Use a portable ISO file name pattern
A good ISO file name should be boring in the best way. It should sort well, survive copy-and-paste, and tell someone what it is without needing the original folder open. For Windows folder archives, a pattern like client-project-version, training-lab-2026-06, or driver-pack-model-a-v3 is usually enough.
Do not force every detail into the file name. The final ISO can be supported by the folder contents, a README, and the operation report. The file name should identify the archive, not replace all documentation.
Keep volume labels simpler than file names
The ISO file name and the mounted volume label do not need to match exactly. In fact, the label should often be shorter. When the image is mounted, the label is a quick recognition aid, not a full project title.
If maximum compatibility matters, keep labels short, uppercase or title case, and free from decorative punctuation. Batch ISO Creator is built on mkisofs and supports ISO 9660, Joliet, and Rock Ridge, so choosing the right ISO options and clean labels together reduces surprises later.
Use rename rules for repeatable cleanup
Manual cleanup works for two folders. It does not scale well when a parent directory contains dozens of source folders. Batch ISO Creator can apply renaming rules to folder and ISO names before output is finalized, including case conversion, pattern support, prefix, suffix, insert, delete, and serialization.
Use the smallest rule set that makes the folder set consistent. For example, replace spaces with hyphens, remove bracketed ticket text, add a project prefix, and serialize the final output when order matters. The goal is not to create clever names; the goal is predictable ISO files that can be reviewed later.

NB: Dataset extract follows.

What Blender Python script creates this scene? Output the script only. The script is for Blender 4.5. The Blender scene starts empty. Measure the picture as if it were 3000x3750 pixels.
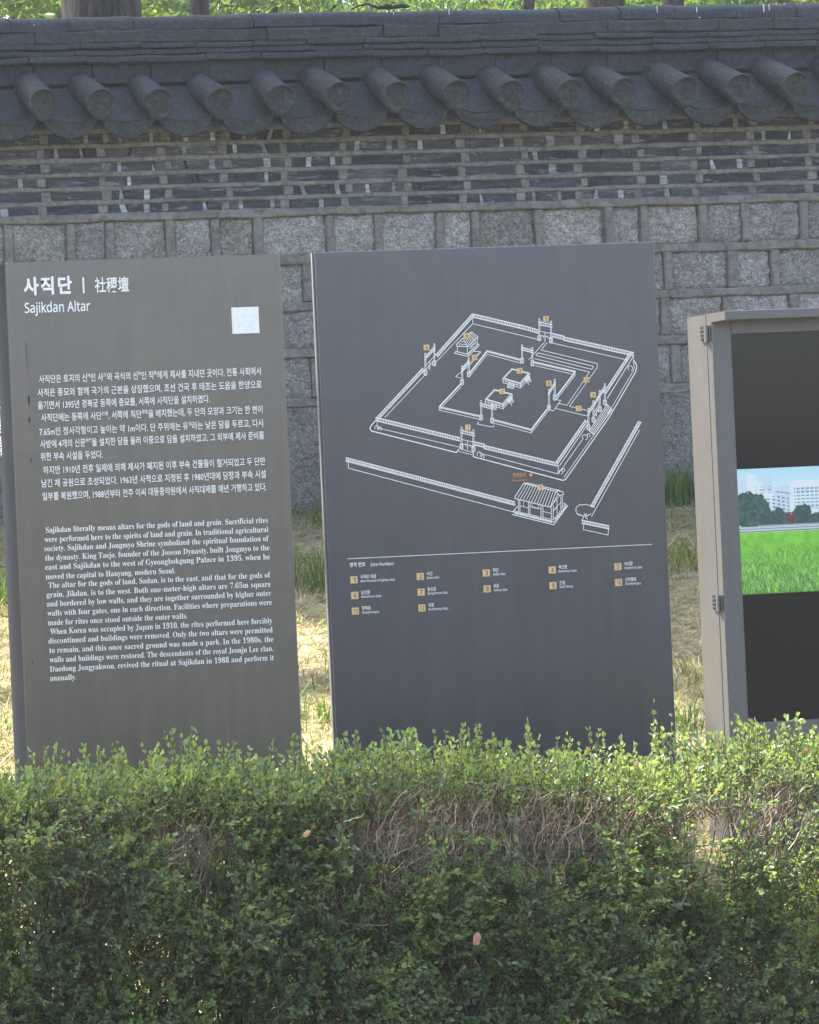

| Input issue | Rule idea | Result style |
|---|---|---|
| Mixed case folders | Apply case conversion | client-release |
| Unsafe punctuation | Delete or replace characters | training-lab |
| Missing project context | Add a prefix | acme-driver-pack |
| Ordered deliverables | Add serialization | 001-training-kit |
Run one test before the full batch
Before processing a large folder set, run a representative folder with the same naming pattern, ISO settings, and destination folder. Then mount the ISO, check the visible label, inspect a few nested names, and review the log or report. That small test catches naming issues while the fix is still cheap.
If the test output is readable, run the full batch. If it is not, adjust the rename rules first. Do not wait until dozens of ISO files are generated to decide that the naming pattern is hard to understand.
Where Batch Mode and Folder Mode fit
Use Folder Mode when you want to check one folder closely. Use Batch Mode when a parent folder contains many subfolders and each should become its own ISO file. The naming checklist is the same, but Batch Mode rewards cleanup more because one rule set affects the whole output list.
Clean Names Before Creating ISOs
Use Batch ISO Creator to convert folders to ISO files on Windows, apply rename rules before output, and review results with logs and reports.
FAQ
Which characters should I avoid in Windows ISO file names?
Avoid Windows-reserved filename characters such as backslash, slash, colon, asterisk, question mark, quotation mark, angle brackets, and vertical bar. For portable ISO output, also avoid decorative punctuation that makes names harder to copy or audit.
Can invalid characters break a folder-to-ISO batch?
Yes. A single unsafe folder name, output ISO name, or label can cause a batch job to stop or produce confusing output. Clean names and run a small test before processing a large folder set.
Can Batch ISO Creator clean ISO names before output?
Yes. Batch ISO Creator supports rename rules for folder and ISO names, including case conversion, pattern support, prefix, suffix, insert, delete, and serialization.